## Task brief
Only the lines from the start up to and including the line containing "dial = M('dial" should be repeated, word for word.

## Data for this exercise
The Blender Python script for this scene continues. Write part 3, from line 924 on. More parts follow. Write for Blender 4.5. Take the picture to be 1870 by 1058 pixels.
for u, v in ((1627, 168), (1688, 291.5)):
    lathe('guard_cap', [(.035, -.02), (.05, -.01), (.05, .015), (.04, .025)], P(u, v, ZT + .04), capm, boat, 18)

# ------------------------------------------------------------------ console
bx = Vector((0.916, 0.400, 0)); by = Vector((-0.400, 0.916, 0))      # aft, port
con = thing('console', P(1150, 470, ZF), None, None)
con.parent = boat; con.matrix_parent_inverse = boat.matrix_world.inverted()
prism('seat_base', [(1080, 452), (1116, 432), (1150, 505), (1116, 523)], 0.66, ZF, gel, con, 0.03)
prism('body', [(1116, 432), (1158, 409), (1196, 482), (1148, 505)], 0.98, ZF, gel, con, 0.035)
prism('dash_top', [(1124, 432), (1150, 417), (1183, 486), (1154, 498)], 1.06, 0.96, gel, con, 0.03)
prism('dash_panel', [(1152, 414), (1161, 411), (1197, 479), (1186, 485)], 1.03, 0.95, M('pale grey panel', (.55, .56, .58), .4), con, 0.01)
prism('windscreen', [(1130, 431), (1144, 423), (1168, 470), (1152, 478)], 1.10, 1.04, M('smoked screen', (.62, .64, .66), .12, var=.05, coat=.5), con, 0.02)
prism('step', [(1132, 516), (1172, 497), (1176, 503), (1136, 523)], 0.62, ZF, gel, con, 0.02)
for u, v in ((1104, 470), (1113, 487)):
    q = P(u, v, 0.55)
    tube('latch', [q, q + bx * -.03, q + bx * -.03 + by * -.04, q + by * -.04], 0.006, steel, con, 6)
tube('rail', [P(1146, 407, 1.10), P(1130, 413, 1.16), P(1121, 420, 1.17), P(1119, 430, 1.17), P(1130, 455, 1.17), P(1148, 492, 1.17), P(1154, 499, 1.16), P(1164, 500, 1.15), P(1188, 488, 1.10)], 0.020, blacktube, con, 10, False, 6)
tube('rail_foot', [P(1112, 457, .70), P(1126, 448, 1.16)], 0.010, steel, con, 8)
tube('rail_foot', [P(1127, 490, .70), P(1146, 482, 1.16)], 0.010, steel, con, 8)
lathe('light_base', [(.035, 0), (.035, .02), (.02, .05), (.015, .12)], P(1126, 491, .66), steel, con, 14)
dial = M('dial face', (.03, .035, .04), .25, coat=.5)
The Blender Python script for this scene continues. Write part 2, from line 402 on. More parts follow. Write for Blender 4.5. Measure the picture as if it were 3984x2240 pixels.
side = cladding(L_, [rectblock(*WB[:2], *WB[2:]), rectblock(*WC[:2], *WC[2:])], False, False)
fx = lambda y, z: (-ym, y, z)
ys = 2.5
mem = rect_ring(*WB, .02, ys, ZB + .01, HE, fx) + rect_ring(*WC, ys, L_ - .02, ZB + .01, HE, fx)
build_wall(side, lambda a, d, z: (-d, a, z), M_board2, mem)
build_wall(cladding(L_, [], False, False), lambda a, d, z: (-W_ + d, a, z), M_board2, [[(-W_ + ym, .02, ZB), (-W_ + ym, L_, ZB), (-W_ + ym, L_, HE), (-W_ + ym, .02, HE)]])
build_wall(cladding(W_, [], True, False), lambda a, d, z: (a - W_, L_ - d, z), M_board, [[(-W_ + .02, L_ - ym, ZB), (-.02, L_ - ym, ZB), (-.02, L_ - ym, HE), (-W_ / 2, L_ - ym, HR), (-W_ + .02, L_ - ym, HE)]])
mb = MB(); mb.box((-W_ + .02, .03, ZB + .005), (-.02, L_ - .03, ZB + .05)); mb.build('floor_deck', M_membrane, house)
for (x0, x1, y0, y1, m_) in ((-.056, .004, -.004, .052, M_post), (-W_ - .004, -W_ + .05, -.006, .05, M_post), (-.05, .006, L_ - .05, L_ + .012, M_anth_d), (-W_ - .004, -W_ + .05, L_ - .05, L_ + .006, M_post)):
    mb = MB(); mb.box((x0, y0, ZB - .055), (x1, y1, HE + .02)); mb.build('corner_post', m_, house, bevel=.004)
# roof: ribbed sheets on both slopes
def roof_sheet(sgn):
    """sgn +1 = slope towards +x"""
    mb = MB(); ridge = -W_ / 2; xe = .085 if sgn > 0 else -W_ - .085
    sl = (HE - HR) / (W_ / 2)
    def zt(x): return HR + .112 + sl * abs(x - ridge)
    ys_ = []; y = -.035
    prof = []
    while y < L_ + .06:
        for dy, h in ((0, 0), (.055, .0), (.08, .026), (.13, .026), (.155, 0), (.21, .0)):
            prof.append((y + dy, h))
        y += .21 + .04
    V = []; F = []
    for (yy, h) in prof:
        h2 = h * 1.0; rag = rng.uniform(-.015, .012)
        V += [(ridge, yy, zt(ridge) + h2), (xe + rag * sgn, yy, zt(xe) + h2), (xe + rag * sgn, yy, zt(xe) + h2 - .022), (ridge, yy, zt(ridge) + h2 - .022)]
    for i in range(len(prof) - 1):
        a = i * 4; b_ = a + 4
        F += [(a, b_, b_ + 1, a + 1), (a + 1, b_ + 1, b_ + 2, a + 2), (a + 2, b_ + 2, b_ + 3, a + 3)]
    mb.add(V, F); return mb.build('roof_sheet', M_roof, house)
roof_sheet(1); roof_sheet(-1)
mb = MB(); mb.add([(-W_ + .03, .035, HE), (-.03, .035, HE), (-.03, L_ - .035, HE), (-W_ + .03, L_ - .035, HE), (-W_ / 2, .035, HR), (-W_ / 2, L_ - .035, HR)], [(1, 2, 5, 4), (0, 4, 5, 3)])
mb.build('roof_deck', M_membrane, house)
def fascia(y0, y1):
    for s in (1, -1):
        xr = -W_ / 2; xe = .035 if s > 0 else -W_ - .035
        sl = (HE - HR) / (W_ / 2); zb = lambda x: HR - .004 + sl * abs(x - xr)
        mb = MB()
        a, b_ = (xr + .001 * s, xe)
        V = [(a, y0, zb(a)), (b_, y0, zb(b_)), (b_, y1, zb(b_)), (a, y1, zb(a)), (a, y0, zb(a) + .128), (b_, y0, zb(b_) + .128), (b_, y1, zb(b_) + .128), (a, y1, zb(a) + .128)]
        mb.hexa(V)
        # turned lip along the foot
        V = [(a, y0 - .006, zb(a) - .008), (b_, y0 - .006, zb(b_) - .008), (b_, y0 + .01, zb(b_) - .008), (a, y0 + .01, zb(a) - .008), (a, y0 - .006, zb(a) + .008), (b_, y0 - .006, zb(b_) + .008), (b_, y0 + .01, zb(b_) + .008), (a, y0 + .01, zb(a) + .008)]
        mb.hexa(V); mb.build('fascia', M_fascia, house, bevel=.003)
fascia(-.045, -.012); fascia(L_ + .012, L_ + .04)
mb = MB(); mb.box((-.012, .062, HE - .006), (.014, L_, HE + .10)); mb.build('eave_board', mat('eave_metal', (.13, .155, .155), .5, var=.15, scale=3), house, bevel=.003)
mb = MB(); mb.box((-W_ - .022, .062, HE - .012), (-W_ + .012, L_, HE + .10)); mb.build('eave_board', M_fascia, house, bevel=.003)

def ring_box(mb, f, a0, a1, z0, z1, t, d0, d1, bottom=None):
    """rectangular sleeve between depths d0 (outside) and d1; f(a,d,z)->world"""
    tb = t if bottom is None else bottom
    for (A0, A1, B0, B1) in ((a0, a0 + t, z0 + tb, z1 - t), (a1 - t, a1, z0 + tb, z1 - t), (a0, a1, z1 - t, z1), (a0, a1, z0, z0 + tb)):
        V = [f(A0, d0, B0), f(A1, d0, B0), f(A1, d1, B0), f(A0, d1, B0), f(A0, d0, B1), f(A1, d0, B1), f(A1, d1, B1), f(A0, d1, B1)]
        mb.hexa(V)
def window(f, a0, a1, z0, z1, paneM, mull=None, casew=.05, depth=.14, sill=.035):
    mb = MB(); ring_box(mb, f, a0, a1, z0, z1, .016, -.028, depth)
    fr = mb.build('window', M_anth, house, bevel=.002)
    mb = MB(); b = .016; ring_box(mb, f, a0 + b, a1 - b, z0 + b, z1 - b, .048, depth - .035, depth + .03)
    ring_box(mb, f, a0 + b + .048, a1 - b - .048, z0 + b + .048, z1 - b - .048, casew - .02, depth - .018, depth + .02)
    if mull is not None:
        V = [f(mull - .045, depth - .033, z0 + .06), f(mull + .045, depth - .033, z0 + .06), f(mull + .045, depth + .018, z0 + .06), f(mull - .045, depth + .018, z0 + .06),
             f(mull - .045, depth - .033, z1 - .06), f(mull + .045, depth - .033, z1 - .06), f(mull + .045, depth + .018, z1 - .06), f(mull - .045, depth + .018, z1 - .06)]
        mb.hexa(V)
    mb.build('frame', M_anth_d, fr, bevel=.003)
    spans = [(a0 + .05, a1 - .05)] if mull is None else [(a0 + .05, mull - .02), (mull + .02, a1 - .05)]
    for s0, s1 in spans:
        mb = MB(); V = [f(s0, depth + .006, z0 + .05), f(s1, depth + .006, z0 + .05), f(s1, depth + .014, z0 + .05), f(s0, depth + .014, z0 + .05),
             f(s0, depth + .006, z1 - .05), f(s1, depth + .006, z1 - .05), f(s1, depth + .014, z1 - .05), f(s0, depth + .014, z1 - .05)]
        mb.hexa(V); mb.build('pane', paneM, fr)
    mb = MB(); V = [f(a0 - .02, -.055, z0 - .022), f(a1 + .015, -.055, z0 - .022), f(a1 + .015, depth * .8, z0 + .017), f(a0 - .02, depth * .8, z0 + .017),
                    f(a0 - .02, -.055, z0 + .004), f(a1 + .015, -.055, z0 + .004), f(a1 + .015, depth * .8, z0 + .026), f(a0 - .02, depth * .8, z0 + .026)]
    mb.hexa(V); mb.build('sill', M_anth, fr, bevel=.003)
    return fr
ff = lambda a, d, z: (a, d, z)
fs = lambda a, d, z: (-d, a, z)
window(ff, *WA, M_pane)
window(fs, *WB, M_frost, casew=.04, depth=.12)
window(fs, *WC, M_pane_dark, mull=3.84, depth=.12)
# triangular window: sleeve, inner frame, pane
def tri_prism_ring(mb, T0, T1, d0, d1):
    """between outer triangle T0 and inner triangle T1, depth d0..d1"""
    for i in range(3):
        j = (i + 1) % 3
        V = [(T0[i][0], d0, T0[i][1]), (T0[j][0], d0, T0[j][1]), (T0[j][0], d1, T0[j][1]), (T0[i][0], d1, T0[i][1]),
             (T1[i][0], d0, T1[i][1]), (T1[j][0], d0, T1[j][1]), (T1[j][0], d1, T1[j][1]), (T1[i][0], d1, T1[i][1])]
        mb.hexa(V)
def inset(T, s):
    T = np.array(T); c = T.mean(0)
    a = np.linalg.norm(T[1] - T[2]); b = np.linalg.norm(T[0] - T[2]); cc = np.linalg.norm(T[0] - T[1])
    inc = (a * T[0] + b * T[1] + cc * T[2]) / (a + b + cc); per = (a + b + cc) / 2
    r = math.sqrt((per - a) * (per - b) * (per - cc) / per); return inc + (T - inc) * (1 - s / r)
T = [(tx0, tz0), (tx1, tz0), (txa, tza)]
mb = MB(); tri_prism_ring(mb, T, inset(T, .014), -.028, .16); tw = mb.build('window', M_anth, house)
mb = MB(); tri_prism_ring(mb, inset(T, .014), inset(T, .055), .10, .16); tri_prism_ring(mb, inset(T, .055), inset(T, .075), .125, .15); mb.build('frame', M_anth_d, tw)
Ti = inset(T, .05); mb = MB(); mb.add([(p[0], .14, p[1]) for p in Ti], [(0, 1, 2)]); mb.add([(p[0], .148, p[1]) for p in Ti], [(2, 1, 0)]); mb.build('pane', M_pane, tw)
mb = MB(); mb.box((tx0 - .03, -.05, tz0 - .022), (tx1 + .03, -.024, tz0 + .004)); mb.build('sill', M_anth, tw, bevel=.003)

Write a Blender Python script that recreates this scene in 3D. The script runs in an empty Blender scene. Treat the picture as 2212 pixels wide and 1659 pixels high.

## Result of this exercise
The Blender Python script for this scene continues. Write part 3, from line 924 on. More parts follow. Write for Blender 4.5. Take the picture to be 1870 by 1058 pixels.
for u, v in ((1627, 168), (1688, 291.5)):
    lathe('guard_cap', [(.035, -.02), (.05, -.01), (.05, .015), (.04, .025)], P(u, v, ZT + .04), capm, boat, 18)

# ------------------------------------------------------------------ console
bx = Vector((0.916, 0.400, 0)); by = Vector((-0.400, 0.916, 0))      # aft, port
con = thing('console', P(1150, 470, ZF), None, None)
con.parent = boat; con.matrix_parent_inverse = boat.matrix_world.inverted()
prism('seat_base', [(1080, 452), (1116, 432), (1150, 505), (1116, 523)], 0.66, ZF, gel, con, 0.03)
prism('body', [(1116, 432), (1158, 409), (1196, 482), (1148, 505)], 0.98, ZF, gel, con, 0.035)
prism('dash_top', [(1124, 432), (1150, 417), (1183, 486), (1154, 498)], 1.06, 0.96, gel, con, 0.03)
prism('dash_panel', [(1152, 414), (1161, 411), (1197, 479), (1186, 485)], 1.03, 0.95, M('pale grey panel', (.55, .56, .58), .4), con, 0.01)
prism('windscreen', [(1130, 431), (1144, 423), (1168, 470), (1152, 478)], 1.10, 1.04, M('smoked screen', (.62, .64, .66), .12, var=.05, coat=.5), con, 0.02)
prism('step', [(1132, 516), (1172, 497), (1176, 503), (1136, 523)], 0.62, ZF, gel, con, 0.02)
for u, v in ((1104, 470), (1113, 487)):
    q = P(u, v, 0.55)
    tube('latch', [q, q + bx * -.03, q + bx * -.03 + by * -.04, q + by * -.04], 0.006, steel, con, 6)
tube('rail', [P(1146, 407, 1.10), P(1130, 413, 1.16), P(1121, 420, 1.17), P(1119, 430, 1.17), P(1130, 455, 1.17), P(1148, 492, 1.17), P(1154, 499, 1.16), P(1164, 500, 1.15), P(1188, 488, 1.10)], 0.020, blacktube, con, 10, False, 6)
tube('rail_foot', [P(1112, 457, .70), P(1126, 448, 1.16)], 0.010, steel, con, 8)
tube('rail_foot', [P(1127, 490, .70), P(1146, 482, 1.16)], 0.010, steel, con, 8)
lathe('light_base', [(.035, 0), (.035, .02), (.02, .05), (.015, .12)], P(1126, 491, .66), steel, con, 14)
dial = M('dial face', (.03, .035, .04), .25, coat=.5)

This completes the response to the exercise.